[Begin]

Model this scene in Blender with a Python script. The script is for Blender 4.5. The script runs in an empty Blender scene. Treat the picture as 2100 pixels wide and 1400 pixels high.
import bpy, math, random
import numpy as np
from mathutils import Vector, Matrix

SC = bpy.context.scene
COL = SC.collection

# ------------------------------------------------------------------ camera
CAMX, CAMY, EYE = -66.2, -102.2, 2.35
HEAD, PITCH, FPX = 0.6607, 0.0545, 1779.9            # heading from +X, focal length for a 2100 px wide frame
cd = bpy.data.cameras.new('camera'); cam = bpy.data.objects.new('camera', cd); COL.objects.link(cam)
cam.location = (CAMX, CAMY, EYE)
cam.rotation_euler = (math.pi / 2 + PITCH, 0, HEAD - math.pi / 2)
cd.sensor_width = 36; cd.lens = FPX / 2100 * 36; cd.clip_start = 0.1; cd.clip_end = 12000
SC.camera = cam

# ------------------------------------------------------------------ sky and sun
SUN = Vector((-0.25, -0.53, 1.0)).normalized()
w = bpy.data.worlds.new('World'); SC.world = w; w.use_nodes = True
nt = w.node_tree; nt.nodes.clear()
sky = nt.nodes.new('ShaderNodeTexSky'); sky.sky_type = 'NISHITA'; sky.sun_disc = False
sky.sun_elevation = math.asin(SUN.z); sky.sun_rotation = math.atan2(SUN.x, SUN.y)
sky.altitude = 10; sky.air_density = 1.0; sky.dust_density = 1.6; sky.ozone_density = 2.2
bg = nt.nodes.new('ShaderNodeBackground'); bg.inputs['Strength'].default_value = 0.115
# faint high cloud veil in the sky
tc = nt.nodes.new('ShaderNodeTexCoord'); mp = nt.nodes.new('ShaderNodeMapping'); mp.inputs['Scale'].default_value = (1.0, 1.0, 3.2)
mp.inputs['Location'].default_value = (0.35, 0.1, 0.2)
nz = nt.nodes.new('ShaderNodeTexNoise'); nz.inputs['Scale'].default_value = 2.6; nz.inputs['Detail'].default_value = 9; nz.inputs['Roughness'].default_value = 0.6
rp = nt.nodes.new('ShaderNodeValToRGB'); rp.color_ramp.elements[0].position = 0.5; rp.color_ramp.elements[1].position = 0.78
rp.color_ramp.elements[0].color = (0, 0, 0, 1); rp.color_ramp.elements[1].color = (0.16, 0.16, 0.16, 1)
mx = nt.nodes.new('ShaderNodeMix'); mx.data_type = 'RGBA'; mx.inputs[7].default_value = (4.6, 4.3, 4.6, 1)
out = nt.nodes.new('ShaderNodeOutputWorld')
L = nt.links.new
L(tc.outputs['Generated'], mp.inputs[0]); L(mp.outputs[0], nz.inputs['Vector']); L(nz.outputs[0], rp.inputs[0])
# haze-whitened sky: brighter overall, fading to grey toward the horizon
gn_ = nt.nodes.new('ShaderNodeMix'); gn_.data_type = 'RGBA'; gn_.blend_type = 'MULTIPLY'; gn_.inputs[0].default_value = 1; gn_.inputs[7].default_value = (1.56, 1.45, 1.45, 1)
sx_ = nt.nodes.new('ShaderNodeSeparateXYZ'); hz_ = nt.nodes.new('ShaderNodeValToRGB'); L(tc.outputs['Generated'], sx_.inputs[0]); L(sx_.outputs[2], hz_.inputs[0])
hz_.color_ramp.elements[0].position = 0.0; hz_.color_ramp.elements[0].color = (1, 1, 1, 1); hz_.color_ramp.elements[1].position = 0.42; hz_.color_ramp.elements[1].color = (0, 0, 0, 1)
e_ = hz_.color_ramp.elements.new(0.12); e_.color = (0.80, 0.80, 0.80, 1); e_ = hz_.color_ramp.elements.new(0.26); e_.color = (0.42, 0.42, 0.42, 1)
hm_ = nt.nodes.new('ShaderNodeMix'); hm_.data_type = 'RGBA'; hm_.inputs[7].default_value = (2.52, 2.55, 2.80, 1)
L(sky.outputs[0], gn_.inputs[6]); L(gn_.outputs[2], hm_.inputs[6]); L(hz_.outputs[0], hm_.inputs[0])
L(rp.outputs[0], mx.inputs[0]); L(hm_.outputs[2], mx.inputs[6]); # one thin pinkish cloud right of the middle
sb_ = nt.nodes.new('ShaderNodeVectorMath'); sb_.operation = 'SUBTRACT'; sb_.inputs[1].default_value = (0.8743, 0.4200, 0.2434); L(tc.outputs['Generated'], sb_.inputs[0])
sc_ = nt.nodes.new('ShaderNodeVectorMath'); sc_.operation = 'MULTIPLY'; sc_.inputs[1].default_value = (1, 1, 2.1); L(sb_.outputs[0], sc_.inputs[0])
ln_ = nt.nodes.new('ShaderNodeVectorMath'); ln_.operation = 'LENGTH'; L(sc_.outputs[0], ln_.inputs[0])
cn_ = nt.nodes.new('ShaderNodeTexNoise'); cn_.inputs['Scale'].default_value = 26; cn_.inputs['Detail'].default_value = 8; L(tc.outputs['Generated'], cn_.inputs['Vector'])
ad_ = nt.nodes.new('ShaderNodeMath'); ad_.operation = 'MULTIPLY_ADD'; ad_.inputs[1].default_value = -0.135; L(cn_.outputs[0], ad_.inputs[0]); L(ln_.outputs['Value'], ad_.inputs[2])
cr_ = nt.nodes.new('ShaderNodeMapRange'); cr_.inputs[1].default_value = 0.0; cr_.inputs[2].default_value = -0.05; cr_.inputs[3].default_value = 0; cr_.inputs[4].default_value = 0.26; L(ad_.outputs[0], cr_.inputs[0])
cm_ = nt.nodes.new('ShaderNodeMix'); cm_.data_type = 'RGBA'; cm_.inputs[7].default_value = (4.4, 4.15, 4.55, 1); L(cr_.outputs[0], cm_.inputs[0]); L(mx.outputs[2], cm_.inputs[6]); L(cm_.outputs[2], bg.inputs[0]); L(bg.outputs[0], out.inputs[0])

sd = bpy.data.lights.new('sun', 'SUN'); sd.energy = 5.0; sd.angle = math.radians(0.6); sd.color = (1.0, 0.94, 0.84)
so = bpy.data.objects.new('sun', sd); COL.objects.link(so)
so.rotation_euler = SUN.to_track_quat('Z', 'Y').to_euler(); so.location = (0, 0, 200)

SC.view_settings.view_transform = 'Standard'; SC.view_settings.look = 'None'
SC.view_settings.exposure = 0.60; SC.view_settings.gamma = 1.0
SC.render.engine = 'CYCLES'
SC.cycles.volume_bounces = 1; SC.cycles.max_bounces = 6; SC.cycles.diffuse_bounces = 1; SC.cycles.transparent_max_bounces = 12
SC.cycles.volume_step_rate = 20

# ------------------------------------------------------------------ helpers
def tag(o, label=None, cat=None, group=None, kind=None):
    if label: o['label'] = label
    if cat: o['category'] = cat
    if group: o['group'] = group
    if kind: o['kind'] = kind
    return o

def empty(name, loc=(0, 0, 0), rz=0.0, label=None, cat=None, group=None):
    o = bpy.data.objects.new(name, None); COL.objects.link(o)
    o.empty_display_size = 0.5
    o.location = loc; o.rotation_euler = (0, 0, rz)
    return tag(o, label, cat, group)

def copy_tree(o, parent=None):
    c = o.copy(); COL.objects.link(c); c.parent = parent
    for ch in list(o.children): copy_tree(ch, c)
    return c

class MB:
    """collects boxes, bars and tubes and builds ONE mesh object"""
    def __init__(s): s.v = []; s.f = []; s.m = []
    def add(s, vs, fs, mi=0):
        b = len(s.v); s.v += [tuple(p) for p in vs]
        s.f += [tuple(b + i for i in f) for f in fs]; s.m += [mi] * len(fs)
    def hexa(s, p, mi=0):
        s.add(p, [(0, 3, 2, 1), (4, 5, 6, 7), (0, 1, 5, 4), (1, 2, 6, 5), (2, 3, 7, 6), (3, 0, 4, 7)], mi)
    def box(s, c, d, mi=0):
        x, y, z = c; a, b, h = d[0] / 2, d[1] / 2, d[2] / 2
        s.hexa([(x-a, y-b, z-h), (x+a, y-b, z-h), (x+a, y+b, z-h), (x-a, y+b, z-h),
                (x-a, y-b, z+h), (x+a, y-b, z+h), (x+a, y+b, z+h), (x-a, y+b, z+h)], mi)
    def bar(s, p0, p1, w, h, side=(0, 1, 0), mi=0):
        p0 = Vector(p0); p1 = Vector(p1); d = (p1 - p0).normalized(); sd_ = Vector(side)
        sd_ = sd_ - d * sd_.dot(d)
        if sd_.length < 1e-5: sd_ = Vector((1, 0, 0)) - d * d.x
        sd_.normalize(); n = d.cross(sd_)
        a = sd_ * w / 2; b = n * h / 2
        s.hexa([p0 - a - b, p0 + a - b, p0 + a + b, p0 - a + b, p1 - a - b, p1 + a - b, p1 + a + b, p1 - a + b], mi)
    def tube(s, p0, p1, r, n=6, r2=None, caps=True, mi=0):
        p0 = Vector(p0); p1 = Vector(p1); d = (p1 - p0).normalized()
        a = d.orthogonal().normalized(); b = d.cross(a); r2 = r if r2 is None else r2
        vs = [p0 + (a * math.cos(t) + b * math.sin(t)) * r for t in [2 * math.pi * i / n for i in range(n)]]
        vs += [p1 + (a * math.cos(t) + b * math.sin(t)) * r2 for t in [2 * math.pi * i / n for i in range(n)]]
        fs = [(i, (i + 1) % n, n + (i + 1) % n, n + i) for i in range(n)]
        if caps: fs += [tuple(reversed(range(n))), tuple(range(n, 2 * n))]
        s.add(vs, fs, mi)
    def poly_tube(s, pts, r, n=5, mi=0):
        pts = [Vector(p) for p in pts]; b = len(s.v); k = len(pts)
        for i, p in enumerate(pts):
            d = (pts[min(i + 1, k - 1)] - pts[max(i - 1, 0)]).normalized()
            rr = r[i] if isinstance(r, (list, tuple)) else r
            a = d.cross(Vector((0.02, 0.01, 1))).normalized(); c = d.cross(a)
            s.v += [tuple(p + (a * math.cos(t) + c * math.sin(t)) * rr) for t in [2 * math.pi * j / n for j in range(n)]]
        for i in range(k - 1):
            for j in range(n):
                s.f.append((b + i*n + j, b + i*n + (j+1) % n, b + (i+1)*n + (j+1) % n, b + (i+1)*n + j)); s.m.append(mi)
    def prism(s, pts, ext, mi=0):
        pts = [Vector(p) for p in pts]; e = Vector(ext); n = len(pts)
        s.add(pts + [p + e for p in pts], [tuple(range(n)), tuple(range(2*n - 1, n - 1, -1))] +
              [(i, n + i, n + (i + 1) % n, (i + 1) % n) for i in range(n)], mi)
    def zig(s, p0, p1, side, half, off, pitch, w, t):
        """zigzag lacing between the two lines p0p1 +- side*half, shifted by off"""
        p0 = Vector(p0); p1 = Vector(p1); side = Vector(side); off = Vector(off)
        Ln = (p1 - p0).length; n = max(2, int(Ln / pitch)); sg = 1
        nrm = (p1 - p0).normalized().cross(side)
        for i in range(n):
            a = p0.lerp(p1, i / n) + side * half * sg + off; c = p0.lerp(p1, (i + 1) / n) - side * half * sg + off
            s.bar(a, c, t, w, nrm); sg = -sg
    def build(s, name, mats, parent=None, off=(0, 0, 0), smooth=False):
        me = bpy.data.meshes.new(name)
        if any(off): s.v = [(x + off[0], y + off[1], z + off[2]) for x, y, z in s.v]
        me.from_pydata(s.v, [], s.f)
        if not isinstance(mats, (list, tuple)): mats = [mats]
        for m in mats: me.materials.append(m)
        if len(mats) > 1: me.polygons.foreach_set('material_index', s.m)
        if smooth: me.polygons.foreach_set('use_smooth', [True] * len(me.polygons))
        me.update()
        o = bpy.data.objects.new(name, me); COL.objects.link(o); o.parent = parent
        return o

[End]

**Task brief:**
Emit, unaltered, the lines from the top of the listing down through the line that holds "COL = SC.collection"; emit nothing else.

**Output for this exercise:**
Model this scene in Blender with a Python script. The script is for Blender 4.5. The script runs in an empty Blender scene. Treat the picture as 2100 pixels wide and 1400 pixels high.
import bpy, math, random
import numpy as np
from mathutils import Vector, Matrix

SC = bpy.context.scene
COL = SC.collection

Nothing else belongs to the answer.